### Information supplied:
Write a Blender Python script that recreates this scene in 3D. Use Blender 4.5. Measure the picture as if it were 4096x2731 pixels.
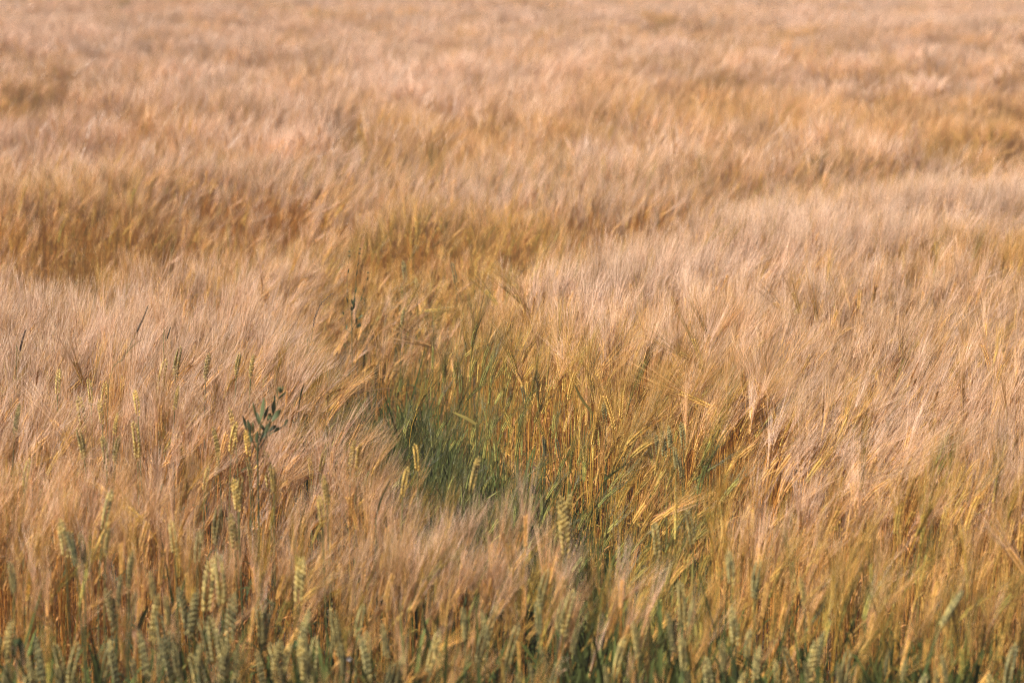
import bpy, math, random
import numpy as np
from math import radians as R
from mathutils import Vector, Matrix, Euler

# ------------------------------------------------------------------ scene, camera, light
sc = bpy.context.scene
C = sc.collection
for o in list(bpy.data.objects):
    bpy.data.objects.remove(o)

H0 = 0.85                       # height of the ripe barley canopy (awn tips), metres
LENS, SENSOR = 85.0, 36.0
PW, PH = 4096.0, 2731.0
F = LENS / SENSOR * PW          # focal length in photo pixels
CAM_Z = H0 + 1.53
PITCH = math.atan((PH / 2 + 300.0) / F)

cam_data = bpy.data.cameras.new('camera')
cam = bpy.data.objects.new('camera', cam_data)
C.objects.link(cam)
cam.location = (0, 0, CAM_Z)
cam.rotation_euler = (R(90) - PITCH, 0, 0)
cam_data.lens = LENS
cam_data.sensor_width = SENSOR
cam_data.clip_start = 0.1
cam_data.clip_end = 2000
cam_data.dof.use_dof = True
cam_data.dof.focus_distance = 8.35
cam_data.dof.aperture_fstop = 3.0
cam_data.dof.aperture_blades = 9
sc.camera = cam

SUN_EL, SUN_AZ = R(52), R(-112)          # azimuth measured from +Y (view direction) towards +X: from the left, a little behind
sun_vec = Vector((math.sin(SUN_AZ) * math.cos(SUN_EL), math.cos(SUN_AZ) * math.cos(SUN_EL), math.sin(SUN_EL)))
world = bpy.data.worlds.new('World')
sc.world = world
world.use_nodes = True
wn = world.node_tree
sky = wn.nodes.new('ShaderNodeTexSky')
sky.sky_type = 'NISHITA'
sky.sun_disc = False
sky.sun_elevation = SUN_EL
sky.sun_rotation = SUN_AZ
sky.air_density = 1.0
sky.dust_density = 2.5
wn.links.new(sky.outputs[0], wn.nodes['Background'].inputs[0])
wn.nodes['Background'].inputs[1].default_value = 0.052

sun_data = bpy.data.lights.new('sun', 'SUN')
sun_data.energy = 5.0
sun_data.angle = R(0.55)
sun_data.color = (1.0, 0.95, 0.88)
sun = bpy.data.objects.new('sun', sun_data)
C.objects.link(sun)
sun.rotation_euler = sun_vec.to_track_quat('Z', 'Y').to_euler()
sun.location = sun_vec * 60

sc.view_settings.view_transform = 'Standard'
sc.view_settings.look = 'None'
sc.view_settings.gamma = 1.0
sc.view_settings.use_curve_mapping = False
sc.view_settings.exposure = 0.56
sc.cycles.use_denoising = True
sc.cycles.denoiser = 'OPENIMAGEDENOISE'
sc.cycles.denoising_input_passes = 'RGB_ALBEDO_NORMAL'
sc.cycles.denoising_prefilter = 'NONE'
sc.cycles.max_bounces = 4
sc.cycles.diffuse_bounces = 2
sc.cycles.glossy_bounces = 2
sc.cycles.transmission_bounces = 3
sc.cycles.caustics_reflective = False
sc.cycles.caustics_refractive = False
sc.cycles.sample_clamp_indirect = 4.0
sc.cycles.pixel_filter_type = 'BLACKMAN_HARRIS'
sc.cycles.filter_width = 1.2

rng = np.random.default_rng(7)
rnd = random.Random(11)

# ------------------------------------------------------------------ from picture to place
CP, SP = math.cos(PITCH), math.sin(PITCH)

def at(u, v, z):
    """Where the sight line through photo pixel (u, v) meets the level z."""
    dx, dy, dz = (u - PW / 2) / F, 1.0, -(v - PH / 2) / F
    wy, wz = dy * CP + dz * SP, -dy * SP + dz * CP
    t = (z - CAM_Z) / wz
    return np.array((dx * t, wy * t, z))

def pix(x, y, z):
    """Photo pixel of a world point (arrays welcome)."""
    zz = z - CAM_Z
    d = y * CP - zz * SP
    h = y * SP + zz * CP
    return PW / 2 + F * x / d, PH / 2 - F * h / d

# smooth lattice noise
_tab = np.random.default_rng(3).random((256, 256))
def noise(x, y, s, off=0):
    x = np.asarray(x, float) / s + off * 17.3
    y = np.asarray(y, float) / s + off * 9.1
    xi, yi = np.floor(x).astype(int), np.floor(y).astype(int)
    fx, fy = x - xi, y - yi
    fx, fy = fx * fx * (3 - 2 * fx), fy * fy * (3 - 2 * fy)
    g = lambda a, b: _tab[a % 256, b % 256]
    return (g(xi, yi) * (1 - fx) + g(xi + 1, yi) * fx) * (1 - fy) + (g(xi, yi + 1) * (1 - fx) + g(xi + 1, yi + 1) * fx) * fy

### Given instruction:
Every line of the data above should be quoted exactly. Omit the pictures.

### Solution:
Write a Blender Python script that recreates this scene in 3D. Use Blender 4.5. Measure the picture as if it were 4096x2731 pixels.
import bpy, math, random
import numpy as np
from math import radians as R
from mathutils import Vector, Matrix, Euler

# ------------------------------------------------------------------ scene, camera, light
sc = bpy.context.scene
C = sc.collection
for o in list(bpy.data.objects):
    bpy.data.objects.remove(o)

H0 = 0.85                       # height of the ripe barley canopy (awn tips), metres
LENS, SENSOR = 85.0, 36.0
PW, PH = 4096.0, 2731.0
F = LENS / SENSOR * PW          # focal length in photo pixels
CAM_Z = H0 + 1.53
PITCH = math.atan((PH / 2 + 300.0) / F)

cam_data = bpy.data.cameras.new('camera')
cam = bpy.data.objects.new('camera', cam_data)
C.objects.link(cam)
cam.location = (0, 0, CAM_Z)
cam.rotation_euler = (R(90) - PITCH, 0, 0)
cam_data.lens = LENS
cam_data.sensor_width = SENSOR
cam_data.clip_start = 0.1
cam_data.clip_end = 2000
cam_data.dof.use_dof = True
cam_data.dof.focus_distance = 8.35
cam_data.dof.aperture_fstop = 3.0
cam_data.dof.aperture_blades = 9
sc.camera = cam

SUN_EL, SUN_AZ = R(52), R(-112)          # azimuth measured from +Y (view direction) towards +X: from the left, a little behind
sun_vec = Vector((math.sin(SUN_AZ) * math.cos(SUN_EL), math.cos(SUN_AZ) * math.cos(SUN_EL), math.sin(SUN_EL)))
world = bpy.data.worlds.new('World')
sc.world = world
world.use_nodes = True
wn = world.node_tree
sky = wn.nodes.new('ShaderNodeTexSky')
sky.sky_type = 'NISHITA'
sky.sun_disc = False
sky.sun_elevation = SUN_EL
sky.sun_rotation = SUN_AZ
sky.air_density = 1.0
sky.dust_density = 2.5
wn.links.new(sky.outputs[0], wn.nodes['Background'].inputs[0])
wn.nodes['Background'].inputs[1].default_value = 0.052

sun_data = bpy.data.lights.new('sun', 'SUN')
sun_data.energy = 5.0
sun_data.angle = R(0.55)
sun_data.color = (1.0, 0.95, 0.88)
sun = bpy.data.objects.new('sun', sun_data)
C.objects.link(sun)
sun.rotation_euler = sun_vec.to_track_quat('Z', 'Y').to_euler()
sun.location = sun_vec * 60

sc.view_settings.view_transform = 'Standard'
sc.view_settings.look = 'None'
sc.view_settings.gamma = 1.0
sc.view_settings.use_curve_mapping = False
sc.view_settings.exposure = 0.56
sc.cycles.use_denoising = True
sc.cycles.denoiser = 'OPENIMAGEDENOISE'
sc.cycles.denoising_input_passes = 'RGB_ALBEDO_NORMAL'
sc.cycles.denoising_prefilter = 'NONE'
sc.cycles.max_bounces = 4
sc.cycles.diffuse_bounces = 2
sc.cycles.glossy_bounces = 2
sc.cycles.transmission_bounces = 3
sc.cycles.caustics_reflective = False
sc.cycles.caustics_refractive = False
sc.cycles.sample_clamp_indirect = 4.0
sc.cycles.pixel_filter_type = 'BLACKMAN_HARRIS'
sc.cycles.filter_width = 1.2

rng = np.random.default_rng(7)
rnd = random.Random(11)

# ------------------------------------------------------------------ from picture to place
CP, SP = math.cos(PITCH), math.sin(PITCH)

def at(u, v, z):
    """Where the sight line through photo pixel (u, v) meets the level z."""
    dx, dy, dz = (u - PW / 2) / F, 1.0, -(v - PH / 2) / F
    wy, wz = dy * CP + dz * SP, -dy * SP + dz * CP
    t = (z - CAM_Z) / wz
    return np.array((dx * t, wy * t, z))

def pix(x, y, z):
    """Photo pixel of a world point (arrays welcome)."""
    zz = z - CAM_Z
    d = y * CP - zz * SP
    h = y * SP + zz * CP
    return PW / 2 + F * x / d, PH / 2 - F * h / d

# smooth lattice noise
_tab = np.random.default_rng(3).random((256, 256))
def noise(x, y, s, off=0):
    x = np.asarray(x, float) / s + off * 17.3
    y = np.asarray(y, float) / s + off * 9.1
    xi, yi = np.floor(x).astype(int), np.floor(y).astype(int)
    fx, fy = x - xi, y - yi
    fx, fy = fx * fx * (3 - 2 * fx), fy * fy * (3 - 2 * fy)
    g = lambda a, b: _tab[a % 256, b % 256]
    return (g(xi, yi) * (1 - fx) + g(xi + 1, yi) * fx) * (1 - fy) + (g(xi, yi + 1) * (1 - fx) + g(xi + 1, yi + 1) * fx) * fy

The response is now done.